§ **Objective**: Write out the material again word for word, dropping any images it holds.

Start Collected data

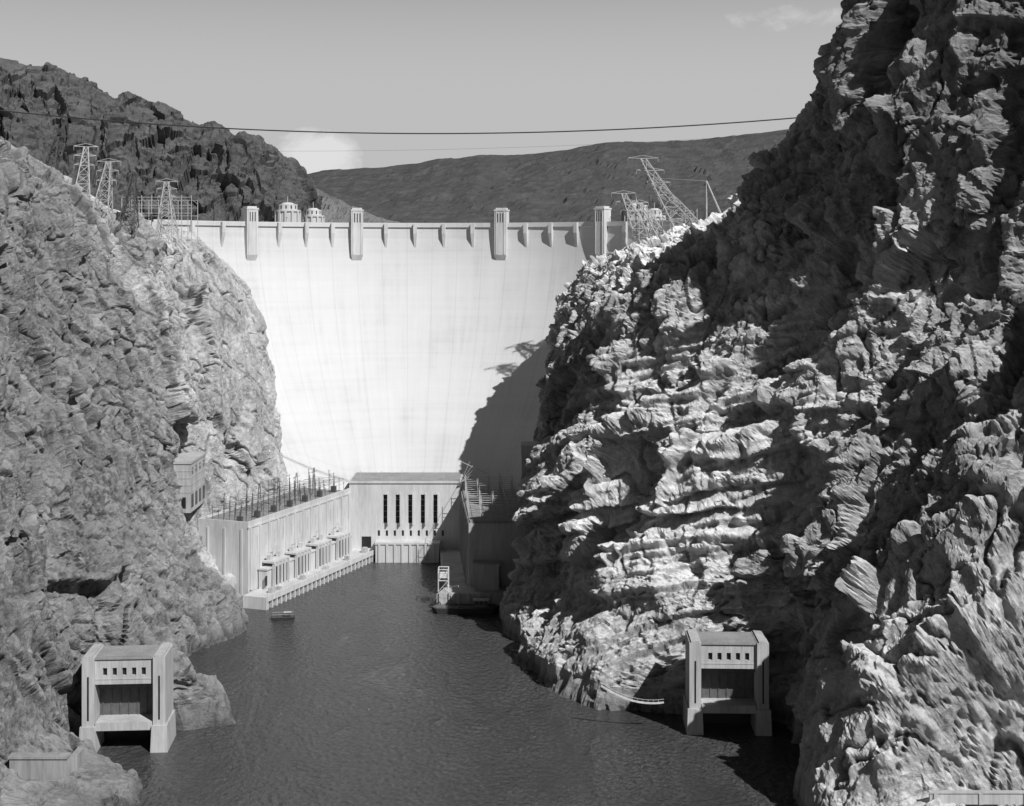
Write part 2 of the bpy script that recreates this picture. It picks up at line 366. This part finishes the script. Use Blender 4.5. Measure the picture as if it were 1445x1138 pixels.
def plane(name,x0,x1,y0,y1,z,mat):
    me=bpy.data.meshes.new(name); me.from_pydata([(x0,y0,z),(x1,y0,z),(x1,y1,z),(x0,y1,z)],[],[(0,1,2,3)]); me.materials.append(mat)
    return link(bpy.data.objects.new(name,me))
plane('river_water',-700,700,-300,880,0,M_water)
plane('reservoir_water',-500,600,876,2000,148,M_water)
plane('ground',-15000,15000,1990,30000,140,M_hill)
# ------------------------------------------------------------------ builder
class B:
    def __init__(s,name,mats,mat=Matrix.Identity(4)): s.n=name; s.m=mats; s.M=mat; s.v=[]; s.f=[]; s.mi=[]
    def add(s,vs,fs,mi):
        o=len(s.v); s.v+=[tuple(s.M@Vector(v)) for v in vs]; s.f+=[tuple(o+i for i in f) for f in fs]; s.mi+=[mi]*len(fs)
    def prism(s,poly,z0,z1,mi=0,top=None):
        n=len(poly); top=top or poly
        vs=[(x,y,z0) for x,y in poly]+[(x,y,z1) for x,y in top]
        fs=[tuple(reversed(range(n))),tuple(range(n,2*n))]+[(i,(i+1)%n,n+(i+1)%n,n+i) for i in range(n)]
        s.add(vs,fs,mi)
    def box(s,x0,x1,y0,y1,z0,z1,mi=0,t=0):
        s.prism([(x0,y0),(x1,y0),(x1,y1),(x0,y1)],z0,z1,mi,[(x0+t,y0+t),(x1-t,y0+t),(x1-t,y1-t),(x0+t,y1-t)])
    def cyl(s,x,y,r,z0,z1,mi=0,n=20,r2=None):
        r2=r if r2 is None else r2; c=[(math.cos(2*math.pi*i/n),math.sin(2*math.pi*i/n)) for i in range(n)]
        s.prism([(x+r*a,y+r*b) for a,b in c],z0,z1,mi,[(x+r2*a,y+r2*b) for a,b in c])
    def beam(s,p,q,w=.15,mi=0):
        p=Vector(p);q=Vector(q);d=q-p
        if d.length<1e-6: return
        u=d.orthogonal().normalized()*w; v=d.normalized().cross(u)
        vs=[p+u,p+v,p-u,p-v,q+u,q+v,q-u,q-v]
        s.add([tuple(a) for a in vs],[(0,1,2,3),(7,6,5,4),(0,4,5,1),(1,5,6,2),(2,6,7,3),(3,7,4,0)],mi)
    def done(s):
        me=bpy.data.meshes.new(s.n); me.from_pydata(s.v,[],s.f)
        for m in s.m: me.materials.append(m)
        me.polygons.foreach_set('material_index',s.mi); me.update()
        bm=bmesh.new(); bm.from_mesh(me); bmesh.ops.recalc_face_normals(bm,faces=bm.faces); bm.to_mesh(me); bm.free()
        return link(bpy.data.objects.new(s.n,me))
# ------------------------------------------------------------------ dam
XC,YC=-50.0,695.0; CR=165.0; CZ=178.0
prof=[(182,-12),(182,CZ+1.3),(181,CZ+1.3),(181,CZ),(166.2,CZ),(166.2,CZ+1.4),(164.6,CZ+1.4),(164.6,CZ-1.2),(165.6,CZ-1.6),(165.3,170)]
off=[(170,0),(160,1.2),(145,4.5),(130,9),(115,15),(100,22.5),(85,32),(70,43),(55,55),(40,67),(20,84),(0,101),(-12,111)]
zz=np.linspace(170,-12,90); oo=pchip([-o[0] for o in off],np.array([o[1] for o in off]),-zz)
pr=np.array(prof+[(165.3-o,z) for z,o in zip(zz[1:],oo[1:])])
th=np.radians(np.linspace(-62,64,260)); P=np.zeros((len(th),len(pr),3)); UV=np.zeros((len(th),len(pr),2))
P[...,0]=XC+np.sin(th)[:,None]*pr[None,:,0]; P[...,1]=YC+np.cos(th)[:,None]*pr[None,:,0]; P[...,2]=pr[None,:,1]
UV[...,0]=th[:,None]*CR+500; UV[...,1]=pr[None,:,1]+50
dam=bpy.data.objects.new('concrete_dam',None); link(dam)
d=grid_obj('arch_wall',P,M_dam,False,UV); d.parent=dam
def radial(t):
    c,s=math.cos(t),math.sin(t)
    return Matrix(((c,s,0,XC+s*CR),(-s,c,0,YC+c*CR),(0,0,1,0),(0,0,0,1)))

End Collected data

§ **Task solution**:
Write part 2 of the bpy script that recreates this picture. It picks up at line 366. This part finishes the script. Use Blender 4.5. Measure the picture as if it were 1445x1138 pixels.
def plane(name,x0,x1,y0,y1,z,mat):
    me=bpy.data.meshes.new(name); me.from_pydata([(x0,y0,z),(x1,y0,z),(x1,y1,z),(x0,y1,z)],[],[(0,1,2,3)]); me.materials.append(mat)
    return link(bpy.data.objects.new(name,me))
plane('river_water',-700,700,-300,880,0,M_water)
plane('reservoir_water',-500,600,876,2000,148,M_water)
plane('ground',-15000,15000,1990,30000,140,M_hill)
# ------------------------------------------------------------------ builder
class B:
    def __init__(s,name,mats,mat=Matrix.Identity(4)): s.n=name; s.m=mats; s.M=mat; s.v=[]; s.f=[]; s.mi=[]
    def add(s,vs,fs,mi):
        o=len(s.v); s.v+=[tuple(s.M@Vector(v)) for v in vs]; s.f+=[tuple(o+i for i in f) for f in fs]; s.mi+=[mi]*len(fs)
    def prism(s,poly,z0,z1,mi=0,top=None):
        n=len(poly); top=top or poly
        vs=[(x,y,z0) for x,y in poly]+[(x,y,z1) for x,y in top]
        fs=[tuple(reversed(range(n))),tuple(range(n,2*n))]+[(i,(i+1)%n,n+(i+1)%n,n+i) for i in range(n)]
        s.add(vs,fs,mi)
    def box(s,x0,x1,y0,y1,z0,z1,mi=0,t=0):
        s.prism([(x0,y0),(x1,y0),(x1,y1),(x0,y1)],z0,z1,mi,[(x0+t,y0+t),(x1-t,y0+t),(x1-t,y1-t),(x0+t,y1-t)])
    def cyl(s,x,y,r,z0,z1,mi=0,n=20,r2=None):
        r2=r if r2 is None else r2; c=[(math.cos(2*math.pi*i/n),math.sin(2*math.pi*i/n)) for i in range(n)]
        s.prism([(x+r*a,y+r*b) for a,b in c],z0,z1,mi,[(x+r2*a,y+r2*b) for a,b in c])
    def beam(s,p,q,w=.15,mi=0):
        p=Vector(p);q=Vector(q);d=q-p
        if d.length<1e-6: return
        u=d.orthogonal().normalized()*w; v=d.normalized().cross(u)
        vs=[p+u,p+v,p-u,p-v,q+u,q+v,q-u,q-v]
        s.add([tuple(a) for a in vs],[(0,1,2,3),(7,6,5,4),(0,4,5,1),(1,5,6,2),(2,6,7,3),(3,7,4,0)],mi)
    def done(s):
        me=bpy.data.meshes.new(s.n); me.from_pydata(s.v,[],s.f)
        for m in s.m: me.materials.append(m)
        me.polygons.foreach_set('material_index',s.mi); me.update()
        bm=bmesh.new(); bm.from_mesh(me); bmesh.ops.recalc_face_normals(bm,faces=bm.faces); bm.to_mesh(me); bm.free()
        return link(bpy.data.objects.new(s.n,me))
# ------------------------------------------------------------------ dam
XC,YC=-50.0,695.0; CR=165.0; CZ=178.0
prof=[(182,-12),(182,CZ+1.3),(181,CZ+1.3),(181,CZ),(166.2,CZ),(166.2,CZ+1.4),(164.6,CZ+1.4),(164.6,CZ-1.2),(165.6,CZ-1.6),(165.3,170)]
off=[(170,0),(160,1.2),(145,4.5),(130,9),(115,15),(100,22.5),(85,32),(70,43),(55,55),(40,67),(20,84),(0,101),(-12,111)]
zz=np.linspace(170,-12,90); oo=pchip([-o[0] for o in off],np.array([o[1] for o in off]),-zz)
pr=np.array(prof+[(165.3-o,z) for z,o in zip(zz[1:],oo[1:])])
th=np.radians(np.linspace(-62,64,260)); P=np.zeros((len(th),len(pr),3)); UV=np.zeros((len(th),len(pr),2))
P[...,0]=XC+np.sin(th)[:,None]*pr[None,:,0]; P[...,1]=YC+np.cos(th)[:,None]*pr[None,:,0]; P[...,2]=pr[None,:,1]
UV[...,0]=th[:,None]*CR+500; UV[...,1]=pr[None,:,1]+50
dam=bpy.data.objects.new('concrete_dam',None); link(dam)
d=grid_obj('arch_wall',P,M_dam,False,UV); d.parent=dam
def radial(t):
    c,s=math.cos(t),math.sin(t)
    return Matrix(((c,s,0,XC+s*CR),(-s,c,0,YC+c*CR),(0,0,1,0),(0,0,0,1)))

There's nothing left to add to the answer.